05 October 2005

"Panther Crossing the Sky..."



Today is the 192nd anniversary of Tecumseh's death...

--ryan




Tecumseh

"Panther Crossing in the Sky"

1768-1813

In the dark and bloody year of 1768, a woman born Tsalagi but captured and married into the Shawenese and named Methotase gave birth to a healthy boy. At the very moment of his birth, a comet flashed low across the sky. This boy's father, a highly respected Shawenese warrior named Puckesinwa, himself the grandson of a famous chief, named his son "Tecumseh" or "Panther crossing the Sky." Because of this great sign, Puckesinwa knew that this man-child was destined for greatness. A national hero had been born into the Kispotho sept.

Tecumseh grew up in the company of six siblings. History has always associated him with his infamous brother Laulewasika (Makes a Loud Noise) because he was an ill-tempered infant and later known as Tenskwatawa (The Prophet). However, Tecumseh was closer to his older brother Chiksika, and his older sister, Tecumapese, whom he deeply loved.

Tecumseh grew to manhood amid the border warfare that ravaged the Ohio Valley during the last quarter of the eighteenth century. In 1774, his father was killed at the Battle of Point Pleasant, and in 1779 his saddened mother left with those Shawnees who migrated to Missouri. Tecumseh was raised by his older sister, Tecumapese. He accompanied an older brother, Chiksika, on a series of raids against frontier settlements in Kentucky and Tennessee in the late 1780s.

By 1800, Tecumseh had emerged as a prominent war chief. He led a band of militant, younger warriors and their families located at a village on the White River in east-central Indiana. There in 1805, Lalawethika (Makes a Loud Noise) experienced a series of visions that transformed him into a prominent religious leader. Taking the name Tenskwatawa, or "The Open Door", the new Shawnee prophet began to preach a new belief that seemed to offer the Indians a religious deliverance from their problems.

Tecumseh seemed reluctant to accept his brother's teachings, but after it appeared that he had accurately predicted an eclipse of the sun and a huge earthquake in New Madrid, Indians from throughout the Midwest tribes flocked to the Shawnee village at Greenville, Ohio.

Once gathered there, Tecumseh slowly transformed his brother's religious followers into a political movement.

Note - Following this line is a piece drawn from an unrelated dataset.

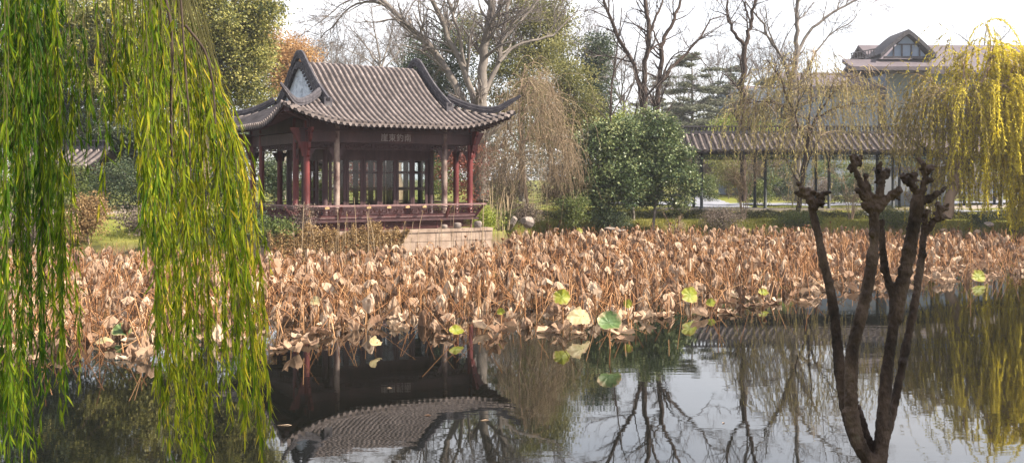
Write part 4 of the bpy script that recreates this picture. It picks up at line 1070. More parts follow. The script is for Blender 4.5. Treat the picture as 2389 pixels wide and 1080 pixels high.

After returning from the South, Tecumseh tried to rebuild his shattered confederacy, but when the War of 1812 broke out, he withdrew to Michigan where he assisted the British in the capture of Detroit and led pro-British Indians in subsequent actions in southern Michigan and northern Ohio.

When William Henry Harrison invaded Upper Canada, Tecumseh reluctantly accompanied the British retreat. He was killed by American forces at the Battle of the Thames on October 5, 1813. His body was never recovered.